• **What the task asks**
Please transcribe the data that follows without the pictures, keeping every word the same.
-*-
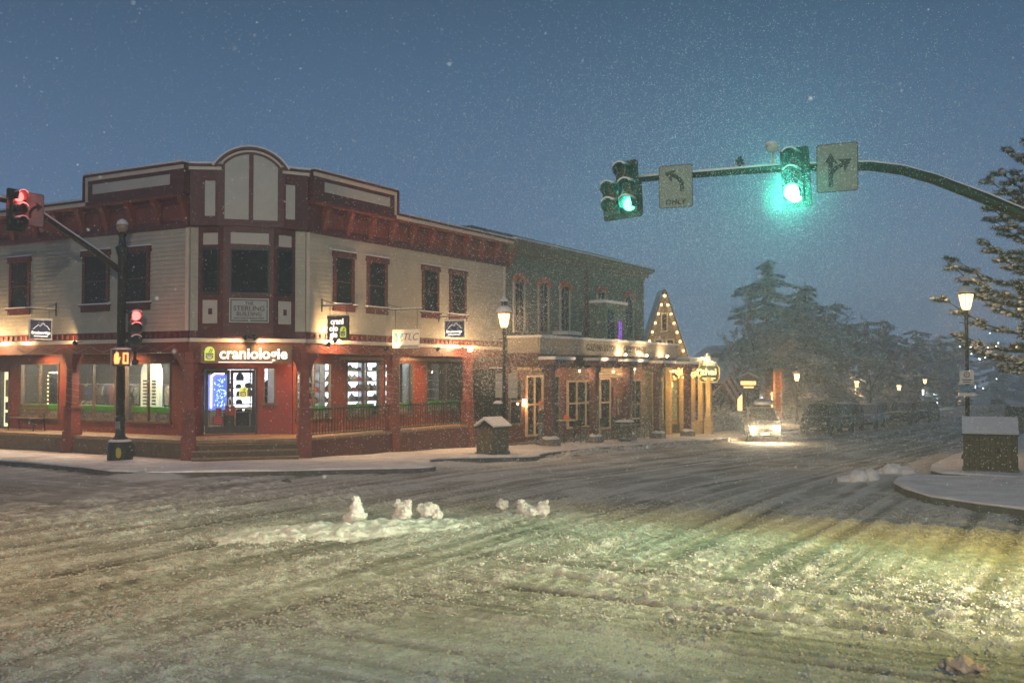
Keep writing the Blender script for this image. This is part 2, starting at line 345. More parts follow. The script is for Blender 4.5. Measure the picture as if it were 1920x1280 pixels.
# the wide ground sheet under everything
X, Y = np.meshgrid(np.concatenate([np.linspace(-900, -40, 8), np.linspace(-30, 60, 30), np.linspace(80, 900, 8)]), np.concatenate([np.linspace(-900, -40, 8), np.linspace(-25, 240, 60), np.linspace(260, 1400, 10)]), indexing='ij')
idx = np.arange(X.size).reshape(X.shape); f = np.stack([idx[:-1, :-1], idx[1:, :-1], idx[1:, 1:], idx[:-1, 1:]], -1).reshape(-1, 4)
tag(fastmesh('ground', np.stack([X, Y, G(X, Y)-.14], -1).reshape(-1, 3), f, SNOWB, smooth=True), kind='structure')
# ---- loose clods of snow on the road (uncountable)
ICO = None
def octa():
    bm = bmesh.new(); v = np.array([(1, 0, 0), (0, 1, 0), (-1, 0, 0), (0, -1, 0), (0, 0, 1), (0, 0, -.6), (.6, .6, .55), (-.6, .5, .5)]); f = np.array([(0, 1, 6), (1, 4, 6), (4, 0, 6), (1, 2, 7), (2, 4, 7), (4, 1, 7), (2, 3, 4), (3, 0, 4)]); bm.free(); return v, f
def ico():
    bm = bmesh.new(); bmesh.ops.create_icosphere(bm, subdivisions=1, radius=1); v = np.array([x.co[:] for x in bm.verts]); f = np.array([[q.index for q in x.verts] for x in bm.faces]); bm.free(); return v, f
iv, if_ = ico(); OV = octa()
def clods(n, x0, x1, y0, y1, smin, smax, seed, dens_f, S=None):
    iv, if_ = S or ico()
    rg = np.random.default_rng(seed); x = rg.uniform(x0, x1, n*4); y = rg.uniform(y0, y1, n*4); k = rg.random(n*4) < dens_f(x, y); x = x[k][:n]; y = y[k][:n]; n = len(x)
    s = smin+(smax-smin)*rg.random(n)**2.4; h, _ = Hroad(x, y); z = G(x, y)+h+s*.25
    P = iv[None]*(1+.35*(rg.random((n, len(iv), 1))-.5)*1.6)*s[:, None, None]*np.array([1, 1, .75])
    a = rg.uniform(0, 6.28, n); ca, sa = np.cos(a)[:, None], np.sin(a)[:, None]
    P = np.stack([P[..., 0]*ca-P[..., 1]*sa, P[..., 0]*sa+P[..., 1]*ca, P[..., 2]], -1)+np.stack([x, y, z], -1)[:, None]
    return P.reshape(-1, 3), (if_[None]+(np.arange(n)*len(iv))[:, None, None]).reshape(-1, 3)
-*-
• **Solution to this task**
Keep writing the Blender script for this image. This is part 2, starting at line 345. More parts follow. The script is for Blender 4.5. Measure the picture as if it were 1920x1280 pixels.
# the wide ground sheet under everything
X, Y = np.meshgrid(np.concatenate([np.linspace(-900, -40, 8), np.linspace(-30, 60, 30), np.linspace(80, 900, 8)]), np.concatenate([np.linspace(-900, -40, 8), np.linspace(-25, 240, 60), np.linspace(260, 1400, 10)]), indexing='ij')
idx = np.arange(X.size).reshape(X.shape); f = np.stack([idx[:-1, :-1], idx[1:, :-1], idx[1:, 1:], idx[:-1, 1:]], -1).reshape(-1, 4)
tag(fastmesh('ground', np.stack([X, Y, G(X, Y)-.14], -1).reshape(-1, 3), f, SNOWB, smooth=True), kind='structure')
# ---- loose clods of snow on the road (uncountable)
ICO = None
def octa():
    bm = bmesh.new(); v = np.array([(1, 0, 0), (0, 1, 0), (-1, 0, 0), (0, -1, 0), (0, 0, 1), (0, 0, -.6), (.6, .6, .55), (-.6, .5, .5)]); f = np.array([(0, 1, 6), (1, 4, 6), (4, 0, 6), (1, 2, 7), (2, 4, 7), (4, 1, 7), (2, 3, 4), (3, 0, 4)]); bm.free(); return v, f
def ico():
    bm = bmesh.new(); bmesh.ops.create_icosphere(bm, subdivisions=1, radius=1); v = np.array([x.co[:] for x in bm.verts]); f = np.array([[q.index for q in x.verts] for x in bm.faces]); bm.free(); return v, f
iv, if_ = ico(); OV = octa()
def clods(n, x0, x1, y0, y1, smin, smax, seed, dens_f, S=None):
    iv, if_ = S or ico()
    rg = np.random.default_rng(seed); x = rg.uniform(x0, x1, n*4); y = rg.uniform(y0, y1, n*4); k = rg.random(n*4) < dens_f(x, y); x = x[k][:n]; y = y[k][:n]; n = len(x)
    s = smin+(smax-smin)*rg.random(n)**2.4; h, _ = Hroad(x, y); z = G(x, y)+h+s*.25
    P = iv[None]*(1+.35*(rg.random((n, len(iv), 1))-.5)*1.6)*s[:, None, None]*np.array([1, 1, .75])
    a = rg.uniform(0, 6.28, n); ca, sa = np.cos(a)[:, None], np.sin(a)[:, None]
    P = np.stack([P[..., 0]*ca-P[..., 1]*sa, P[..., 0]*sa+P[..., 1]*ca, P[..., 2]], -1)+np.stack([x, y, z], -1)[:, None]
    return P.reshape(-1, 3), (if_[None]+(np.arange(n)*len(iv))[:, None, None]).reshape(-1, 3)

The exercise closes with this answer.